AFTER HE SHOT ALEXANDER, AARON RETURNED home and spent time in his library and ate breakfast with a cousin who’d come from Connecticut for a visit. The cousin had no idea Burr had just shot a man.
Remorseless, Burr cursed the people who sympathized with his victim. After eleven days at home, he fled on a barge during the night. He eventually made his way, by carriage, canoe, and boat, to South Carolina, where his daughter lived with her husband. The journey was a hard one.
The states of New York and New Jersey charged him with murder, but the charges were never prosecuted and were eventually dropped, thanks in part to political influence exerted on his behalf by his friends.
As vice president and leader of the Senate, Burr returned to Washington in November for the start of the legislative session. On the way, he stopped in Petersburg, Virginia, where local Republicans held a public dinner for him and took him to the theater; he received a standing ovation. His last major role in public office was presiding over the Senate’s impeachment trial of Supreme Court Justice Samuel Chase, who was acquitted.
The next day Burr formally left the Senate, two days before Jefferson’s new vice president would be sworn in. In his resignation speech before weeping colleagues on March 2, 1805, he called the Senate “a sanctuary; a citadel of law, of order, and of liberty; and it is here—it is here, in this exalted refuge; here, if any where, will resistance be made to the storms of political phrenzy and the silent arts of corruption; and if the Constitution be destined ever to perish by the sacrilegious hands of the demagogue or the usurper, which God avert, its expiring agonies will be witnessed on this floor.”
Burr’s daughter and her son—little Aaron—became the principal source of love and light in his life, but he could not see them as often as he wished.
In 1807, he was charged with treason after hatching a military expedition in the western territories, either to attack Spanish possessions and expand the United States or to stir up revolution in the West and found a nation on his own.

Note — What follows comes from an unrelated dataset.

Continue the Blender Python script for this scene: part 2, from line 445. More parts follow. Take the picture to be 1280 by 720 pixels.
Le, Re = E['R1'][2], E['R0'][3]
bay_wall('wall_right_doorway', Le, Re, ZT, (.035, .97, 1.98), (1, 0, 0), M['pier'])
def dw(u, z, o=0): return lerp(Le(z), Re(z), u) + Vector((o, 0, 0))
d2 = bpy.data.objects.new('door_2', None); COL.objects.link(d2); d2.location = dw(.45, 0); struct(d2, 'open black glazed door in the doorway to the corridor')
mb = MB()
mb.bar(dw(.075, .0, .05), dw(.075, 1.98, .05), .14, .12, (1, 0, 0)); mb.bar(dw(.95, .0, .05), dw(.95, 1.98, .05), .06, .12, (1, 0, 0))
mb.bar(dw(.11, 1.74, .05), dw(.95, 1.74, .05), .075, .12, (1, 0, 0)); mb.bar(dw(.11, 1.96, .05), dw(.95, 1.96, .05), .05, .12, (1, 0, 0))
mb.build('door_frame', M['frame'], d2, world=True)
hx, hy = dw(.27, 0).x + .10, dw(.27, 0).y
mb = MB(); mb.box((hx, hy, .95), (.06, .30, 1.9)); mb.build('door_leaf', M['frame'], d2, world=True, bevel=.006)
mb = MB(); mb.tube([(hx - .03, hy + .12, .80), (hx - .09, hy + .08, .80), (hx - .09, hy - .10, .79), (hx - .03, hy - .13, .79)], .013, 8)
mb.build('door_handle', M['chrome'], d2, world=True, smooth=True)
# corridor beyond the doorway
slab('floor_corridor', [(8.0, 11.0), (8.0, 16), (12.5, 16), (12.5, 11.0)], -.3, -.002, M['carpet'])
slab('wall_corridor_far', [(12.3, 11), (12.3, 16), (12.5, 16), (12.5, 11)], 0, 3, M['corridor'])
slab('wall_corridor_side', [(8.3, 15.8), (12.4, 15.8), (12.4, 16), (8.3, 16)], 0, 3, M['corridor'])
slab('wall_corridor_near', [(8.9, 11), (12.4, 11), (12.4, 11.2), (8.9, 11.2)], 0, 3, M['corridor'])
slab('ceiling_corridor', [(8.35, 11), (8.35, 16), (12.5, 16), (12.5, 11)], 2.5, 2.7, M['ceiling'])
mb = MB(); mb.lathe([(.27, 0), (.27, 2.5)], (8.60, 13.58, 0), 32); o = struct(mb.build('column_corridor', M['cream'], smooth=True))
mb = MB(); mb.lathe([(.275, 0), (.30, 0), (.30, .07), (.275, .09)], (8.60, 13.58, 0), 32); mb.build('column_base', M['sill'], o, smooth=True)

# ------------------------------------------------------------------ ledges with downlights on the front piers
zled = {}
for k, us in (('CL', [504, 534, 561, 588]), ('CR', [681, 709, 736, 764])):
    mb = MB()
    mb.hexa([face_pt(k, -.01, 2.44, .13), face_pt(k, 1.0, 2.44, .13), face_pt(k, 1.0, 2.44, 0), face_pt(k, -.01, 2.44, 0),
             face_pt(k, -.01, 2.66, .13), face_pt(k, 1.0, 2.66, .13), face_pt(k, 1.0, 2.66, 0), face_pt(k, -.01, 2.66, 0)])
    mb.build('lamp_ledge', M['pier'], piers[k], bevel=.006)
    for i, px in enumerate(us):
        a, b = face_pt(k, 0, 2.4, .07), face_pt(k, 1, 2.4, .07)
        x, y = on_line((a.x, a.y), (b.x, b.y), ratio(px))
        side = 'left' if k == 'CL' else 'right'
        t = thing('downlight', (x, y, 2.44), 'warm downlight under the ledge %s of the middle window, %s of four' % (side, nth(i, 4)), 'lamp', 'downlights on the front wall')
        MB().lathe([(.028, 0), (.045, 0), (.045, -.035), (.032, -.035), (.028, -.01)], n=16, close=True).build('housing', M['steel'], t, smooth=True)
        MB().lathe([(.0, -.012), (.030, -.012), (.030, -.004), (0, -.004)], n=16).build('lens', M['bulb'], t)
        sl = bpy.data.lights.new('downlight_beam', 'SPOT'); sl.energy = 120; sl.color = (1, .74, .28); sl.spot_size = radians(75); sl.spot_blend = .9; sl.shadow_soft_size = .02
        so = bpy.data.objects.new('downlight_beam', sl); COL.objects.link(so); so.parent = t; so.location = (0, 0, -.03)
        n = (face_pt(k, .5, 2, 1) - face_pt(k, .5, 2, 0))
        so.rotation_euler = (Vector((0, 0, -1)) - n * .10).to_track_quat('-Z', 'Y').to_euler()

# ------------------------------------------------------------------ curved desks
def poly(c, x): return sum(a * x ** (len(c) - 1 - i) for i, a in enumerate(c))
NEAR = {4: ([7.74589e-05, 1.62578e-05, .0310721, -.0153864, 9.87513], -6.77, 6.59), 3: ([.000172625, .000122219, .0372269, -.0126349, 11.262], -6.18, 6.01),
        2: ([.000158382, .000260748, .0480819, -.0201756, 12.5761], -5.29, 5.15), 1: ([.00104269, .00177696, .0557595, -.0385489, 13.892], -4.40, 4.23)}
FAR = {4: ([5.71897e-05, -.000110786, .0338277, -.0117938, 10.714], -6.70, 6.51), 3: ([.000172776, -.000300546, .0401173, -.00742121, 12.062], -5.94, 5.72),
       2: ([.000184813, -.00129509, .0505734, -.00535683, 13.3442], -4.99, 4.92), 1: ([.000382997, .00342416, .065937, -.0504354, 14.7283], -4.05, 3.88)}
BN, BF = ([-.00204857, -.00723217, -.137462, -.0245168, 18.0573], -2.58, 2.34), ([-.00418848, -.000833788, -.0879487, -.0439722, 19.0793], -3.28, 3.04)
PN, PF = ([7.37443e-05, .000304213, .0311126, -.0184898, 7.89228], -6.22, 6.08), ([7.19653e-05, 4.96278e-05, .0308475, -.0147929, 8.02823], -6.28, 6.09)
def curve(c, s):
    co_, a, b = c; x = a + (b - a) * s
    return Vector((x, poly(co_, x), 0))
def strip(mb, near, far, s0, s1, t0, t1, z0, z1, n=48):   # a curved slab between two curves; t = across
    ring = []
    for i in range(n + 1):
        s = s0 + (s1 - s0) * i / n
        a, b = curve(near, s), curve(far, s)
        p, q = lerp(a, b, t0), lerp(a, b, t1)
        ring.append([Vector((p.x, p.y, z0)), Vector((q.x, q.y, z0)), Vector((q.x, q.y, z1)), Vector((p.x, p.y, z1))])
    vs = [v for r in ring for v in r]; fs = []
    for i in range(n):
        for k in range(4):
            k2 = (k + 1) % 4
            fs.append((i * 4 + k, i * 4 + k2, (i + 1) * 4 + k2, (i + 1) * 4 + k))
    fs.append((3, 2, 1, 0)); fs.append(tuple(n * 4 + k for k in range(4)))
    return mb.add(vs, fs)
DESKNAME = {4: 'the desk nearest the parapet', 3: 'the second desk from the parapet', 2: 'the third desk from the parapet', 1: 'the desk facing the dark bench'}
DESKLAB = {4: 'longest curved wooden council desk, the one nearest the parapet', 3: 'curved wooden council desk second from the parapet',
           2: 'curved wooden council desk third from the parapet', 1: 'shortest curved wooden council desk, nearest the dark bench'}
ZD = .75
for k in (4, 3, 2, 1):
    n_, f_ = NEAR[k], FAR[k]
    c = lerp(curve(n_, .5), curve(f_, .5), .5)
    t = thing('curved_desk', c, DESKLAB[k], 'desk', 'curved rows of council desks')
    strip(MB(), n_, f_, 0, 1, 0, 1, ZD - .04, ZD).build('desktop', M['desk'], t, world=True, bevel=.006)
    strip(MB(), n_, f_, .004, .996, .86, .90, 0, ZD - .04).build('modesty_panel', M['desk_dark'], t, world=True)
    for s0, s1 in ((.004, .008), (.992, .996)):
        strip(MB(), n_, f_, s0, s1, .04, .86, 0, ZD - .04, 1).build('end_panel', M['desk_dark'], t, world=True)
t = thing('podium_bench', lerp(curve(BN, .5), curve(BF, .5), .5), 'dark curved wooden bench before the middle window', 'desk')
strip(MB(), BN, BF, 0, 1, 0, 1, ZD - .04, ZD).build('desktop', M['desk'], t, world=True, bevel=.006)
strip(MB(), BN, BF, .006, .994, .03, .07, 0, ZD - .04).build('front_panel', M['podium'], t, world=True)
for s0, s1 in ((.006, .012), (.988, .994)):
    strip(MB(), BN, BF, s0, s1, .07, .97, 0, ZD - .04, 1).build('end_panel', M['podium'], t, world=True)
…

Thomas Jefferson believed him guilty. He wrote to the Marquis de Lafayette that Burr’s conspiracy “has been one of the most flagitious of which history will ever furnish an example. He meant to separate the Western states from us, to add Mexico to them, place himself at their head, establish what he would deem an energetic government…. There is not a man in the US. who doubts his guilt.”
Acquitted for lack of sufficient evidence of treason but condemned by the public nonetheless, Burr fled to Europe in 1808, where he thought he might be able to interest either Britain or France in his ambitions. Eventually, he ran out of money. His boots were so worn that there was not enough leather left for them to be repaired. Stuck in France with no money and no passport, he finally received one and set sail for America in 1811. However, the ship was soon boarded by the British and taken to England, where Burr was delayed another five months before he could again secure passage to the United States.

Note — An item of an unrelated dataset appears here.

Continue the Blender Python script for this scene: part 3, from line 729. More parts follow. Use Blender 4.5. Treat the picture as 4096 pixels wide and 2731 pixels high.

Traveling as Adolphus Arnot, he made it back in 1812. By the time he arrived in New York, he had but one wish: to see his daughter and her son. The first letter he received from his son-in-law, though, informed him that little Aaron had died and that Theodosia was inconsolable.
Grief and poor health prevented Theodosia from visiting her father until the end of the year. The schooner she boarded on December 30, the Patriot, should have arrived in a week. It never did.
AARON BURR CIRCA 1834.HE DIED TWO YEARS LATER, AT THE AGE OF EIGHTY.
Burr married again, but his wife soon left him. His world grew small and dark. He had only a few words at the end of his life for his old nemesis Alexander. They sounded as though something like regret had found him at last.
“If I had read Sterne more, and Voltaire less, I should have known the world was wide enough for Hamilton and me.”